* Begin *

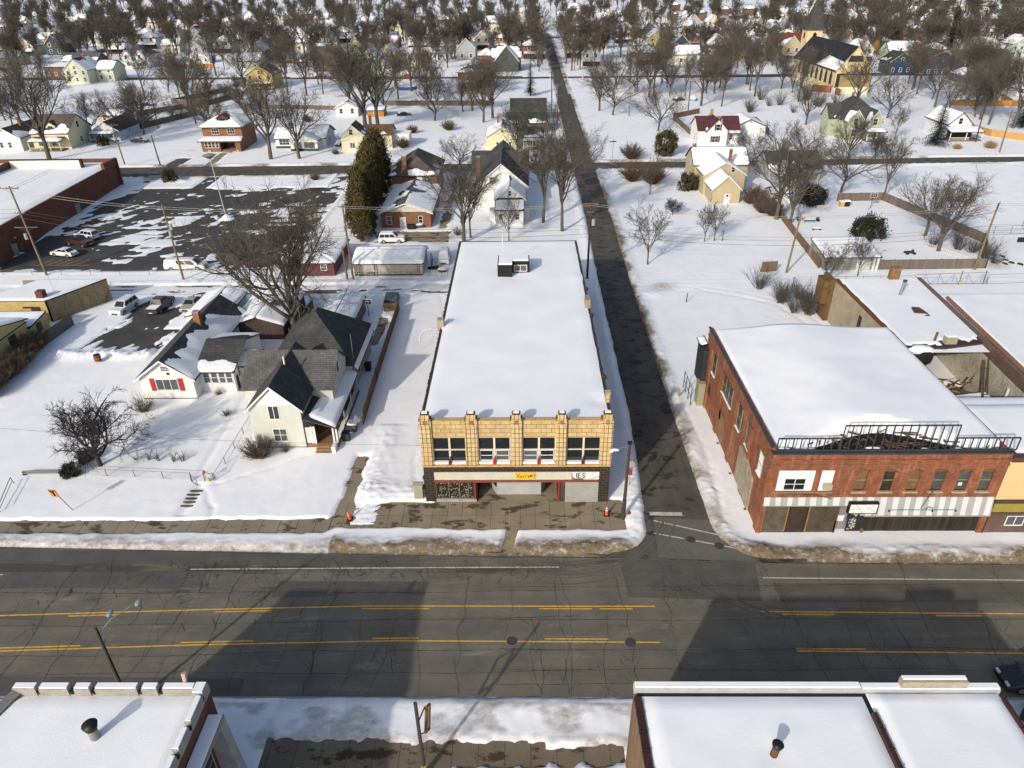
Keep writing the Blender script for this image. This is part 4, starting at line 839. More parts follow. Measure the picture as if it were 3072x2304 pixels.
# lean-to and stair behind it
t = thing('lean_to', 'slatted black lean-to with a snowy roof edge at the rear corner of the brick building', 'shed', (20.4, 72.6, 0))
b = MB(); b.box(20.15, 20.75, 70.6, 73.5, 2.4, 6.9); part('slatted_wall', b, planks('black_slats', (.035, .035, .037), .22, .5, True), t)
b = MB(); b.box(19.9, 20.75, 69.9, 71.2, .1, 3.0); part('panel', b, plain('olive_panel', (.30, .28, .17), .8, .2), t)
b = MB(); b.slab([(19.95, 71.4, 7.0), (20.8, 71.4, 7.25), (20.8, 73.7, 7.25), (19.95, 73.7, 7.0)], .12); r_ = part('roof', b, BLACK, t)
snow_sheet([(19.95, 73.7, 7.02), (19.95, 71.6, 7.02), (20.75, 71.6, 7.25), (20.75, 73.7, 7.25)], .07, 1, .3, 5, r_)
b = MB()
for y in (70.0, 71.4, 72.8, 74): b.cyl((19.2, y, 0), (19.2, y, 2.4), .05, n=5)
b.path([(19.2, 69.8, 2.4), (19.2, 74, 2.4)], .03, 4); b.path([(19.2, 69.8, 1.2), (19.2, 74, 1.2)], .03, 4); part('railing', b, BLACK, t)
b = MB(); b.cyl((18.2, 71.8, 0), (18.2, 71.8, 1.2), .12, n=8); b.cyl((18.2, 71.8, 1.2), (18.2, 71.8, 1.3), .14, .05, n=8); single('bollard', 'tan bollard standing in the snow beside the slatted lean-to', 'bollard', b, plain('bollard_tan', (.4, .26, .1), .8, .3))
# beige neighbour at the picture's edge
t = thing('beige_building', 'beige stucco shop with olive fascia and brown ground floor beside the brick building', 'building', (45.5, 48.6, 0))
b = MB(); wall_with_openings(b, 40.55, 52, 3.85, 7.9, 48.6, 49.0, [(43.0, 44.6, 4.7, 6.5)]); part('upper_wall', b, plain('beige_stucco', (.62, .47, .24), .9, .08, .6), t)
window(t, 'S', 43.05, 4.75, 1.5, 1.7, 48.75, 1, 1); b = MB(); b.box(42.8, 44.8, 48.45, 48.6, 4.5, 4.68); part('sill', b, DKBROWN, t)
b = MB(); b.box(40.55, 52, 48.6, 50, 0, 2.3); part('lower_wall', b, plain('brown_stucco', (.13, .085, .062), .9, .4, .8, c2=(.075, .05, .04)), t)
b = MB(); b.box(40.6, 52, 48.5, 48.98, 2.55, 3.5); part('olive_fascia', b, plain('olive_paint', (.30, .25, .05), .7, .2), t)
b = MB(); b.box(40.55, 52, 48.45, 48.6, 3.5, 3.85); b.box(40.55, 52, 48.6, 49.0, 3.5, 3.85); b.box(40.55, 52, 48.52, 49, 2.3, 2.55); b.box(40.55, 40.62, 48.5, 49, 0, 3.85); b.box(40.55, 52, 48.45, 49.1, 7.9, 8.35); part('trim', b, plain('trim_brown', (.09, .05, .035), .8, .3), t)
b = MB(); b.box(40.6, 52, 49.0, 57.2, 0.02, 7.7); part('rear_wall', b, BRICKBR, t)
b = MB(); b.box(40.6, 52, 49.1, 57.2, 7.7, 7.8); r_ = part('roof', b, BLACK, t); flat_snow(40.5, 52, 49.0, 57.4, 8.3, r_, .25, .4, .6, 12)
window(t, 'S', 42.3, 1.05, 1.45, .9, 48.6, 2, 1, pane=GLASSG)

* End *

(Prompt) Looking at the data above, show all lines where the word "picture" occurs.

(The solution)
Keep writing the Blender script for this image. This is part 4, starting at line 839. More parts follow. Measure the picture as if it were 3072x2304 pixels.
# beige neighbour at the picture's edge